#### MATERIAL FOR THIS EXERCISE
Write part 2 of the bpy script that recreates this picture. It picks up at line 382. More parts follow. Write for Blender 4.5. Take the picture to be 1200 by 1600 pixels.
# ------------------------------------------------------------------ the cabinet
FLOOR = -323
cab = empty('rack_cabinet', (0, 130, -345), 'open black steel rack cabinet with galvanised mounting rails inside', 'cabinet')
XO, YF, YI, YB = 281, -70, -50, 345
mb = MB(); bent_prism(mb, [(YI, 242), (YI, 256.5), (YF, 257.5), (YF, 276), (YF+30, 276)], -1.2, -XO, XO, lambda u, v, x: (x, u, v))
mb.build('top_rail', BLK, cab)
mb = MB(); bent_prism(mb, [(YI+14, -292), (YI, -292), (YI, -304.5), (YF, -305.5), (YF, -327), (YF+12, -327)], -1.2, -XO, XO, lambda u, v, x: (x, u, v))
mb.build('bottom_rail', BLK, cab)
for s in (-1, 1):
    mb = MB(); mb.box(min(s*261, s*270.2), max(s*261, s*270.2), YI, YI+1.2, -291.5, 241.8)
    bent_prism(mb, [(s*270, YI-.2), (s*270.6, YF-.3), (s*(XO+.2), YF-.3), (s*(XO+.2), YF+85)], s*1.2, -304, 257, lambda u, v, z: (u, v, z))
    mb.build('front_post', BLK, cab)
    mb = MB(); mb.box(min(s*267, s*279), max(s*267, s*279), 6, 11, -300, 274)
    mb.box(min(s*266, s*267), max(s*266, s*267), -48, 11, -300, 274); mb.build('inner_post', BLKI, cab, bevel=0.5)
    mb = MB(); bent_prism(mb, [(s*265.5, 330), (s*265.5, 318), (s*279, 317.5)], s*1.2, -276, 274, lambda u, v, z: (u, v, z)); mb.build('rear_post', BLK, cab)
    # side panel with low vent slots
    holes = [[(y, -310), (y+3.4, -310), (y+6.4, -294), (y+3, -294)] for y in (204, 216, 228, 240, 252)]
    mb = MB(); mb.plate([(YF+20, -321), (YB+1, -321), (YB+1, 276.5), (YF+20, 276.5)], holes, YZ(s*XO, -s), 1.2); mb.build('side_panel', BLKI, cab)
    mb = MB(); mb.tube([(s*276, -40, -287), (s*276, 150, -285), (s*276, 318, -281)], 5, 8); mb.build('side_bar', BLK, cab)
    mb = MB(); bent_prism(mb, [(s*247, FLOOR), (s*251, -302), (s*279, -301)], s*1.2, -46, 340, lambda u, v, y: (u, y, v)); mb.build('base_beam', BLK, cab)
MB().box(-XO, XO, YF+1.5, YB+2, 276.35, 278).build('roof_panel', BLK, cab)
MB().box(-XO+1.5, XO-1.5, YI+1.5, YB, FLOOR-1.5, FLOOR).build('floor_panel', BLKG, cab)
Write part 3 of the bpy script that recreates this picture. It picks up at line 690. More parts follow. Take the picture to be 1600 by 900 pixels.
########
- WHAT NEEDS TO BE DONE: Transcribe every entry verbatim.

- REPLY:
Write part 2 of the bpy script that recreates this picture. It picks up at line 382. More parts follow. Write for Blender 4.5. Take the picture to be 1200 by 1600 pixels.
# ------------------------------------------------------------------ the cabinet
FLOOR = -323
cab = empty('rack_cabinet', (0, 130, -345), 'open black steel rack cabinet with galvanised mounting rails inside', 'cabinet')
XO, YF, YI, YB = 281, -70, -50, 345
mb = MB(); bent_prism(mb, [(YI, 242), (YI, 256.5), (YF, 257.5), (YF, 276), (YF+30, 276)], -1.2, -XO, XO, lambda u, v, x: (x, u, v))
mb.build('top_rail', BLK, cab)
mb = MB(); bent_prism(mb, [(YI+14, -292), (YI, -292), (YI, -304.5), (YF, -305.5), (YF, -327), (YF+12, -327)], -1.2, -XO, XO, lambda u, v, x: (x, u, v))
mb.build('bottom_rail', BLK, cab)
for s in (-1, 1):
    mb = MB(); mb.box(min(s*261, s*270.2), max(s*261, s*270.2), YI, YI+1.2, -291.5, 241.8)
    bent_prism(mb, [(s*270, YI-.2), (s*270.6, YF-.3), (s*(XO+.2), YF-.3), (s*(XO+.2), YF+85)], s*1.2, -304, 257, lambda u, v, z: (u, v, z))
    mb.build('front_post', BLK, cab)
    mb = MB(); mb.box(min(s*267, s*279), max(s*267, s*279), 6, 11, -300, 274)
    mb.box(min(s*266, s*267), max(s*266, s*267), -48, 11, -300, 274); mb.build('inner_post', BLKI, cab, bevel=0.5)
    mb = MB(); bent_prism(mb, [(s*265.5, 330), (s*265.5, 318), (s*279, 317.5)], s*1.2, -276, 274, lambda u, v, z: (u, v, z)); mb.build('rear_post', BLK, cab)
    # side panel with low vent slots
    holes = [[(y, -310), (y+3.4, -310), (y+6.4, -294), (y+3, -294)] for y in (204, 216, 228, 240, 252)]
    mb = MB(); mb.plate([(YF+20, -321), (YB+1, -321), (YB+1, 276.5), (YF+20, 276.5)], holes, YZ(s*XO, -s), 1.2); mb.build('side_panel', BLKI, cab)
    mb = MB(); mb.tube([(s*276, -40, -287), (s*276, 150, -285), (s*276, 318, -281)], 5, 8); mb.build('side_bar', BLK, cab)
    mb = MB(); bent_prism(mb, [(s*247, FLOOR), (s*251, -302), (s*279, -301)], s*1.2, -46, 340, lambda u, v, y: (u, y, v)); mb.build('base_beam', BLK, cab)
MB().box(-XO, XO, YF+1.5, YB+2, 276.35, 278).build('roof_panel', BLK, cab)
MB().box(-XO+1.5, XO-1.5, YI+1.5, YB, FLOOR-1.5, FLOOR).build('floor_panel', BLKG, cab)
Write part 3 of the bpy script that recreates this picture. It picks up at line 690. More parts follow. Take the picture to be 1600 by 900 pixels.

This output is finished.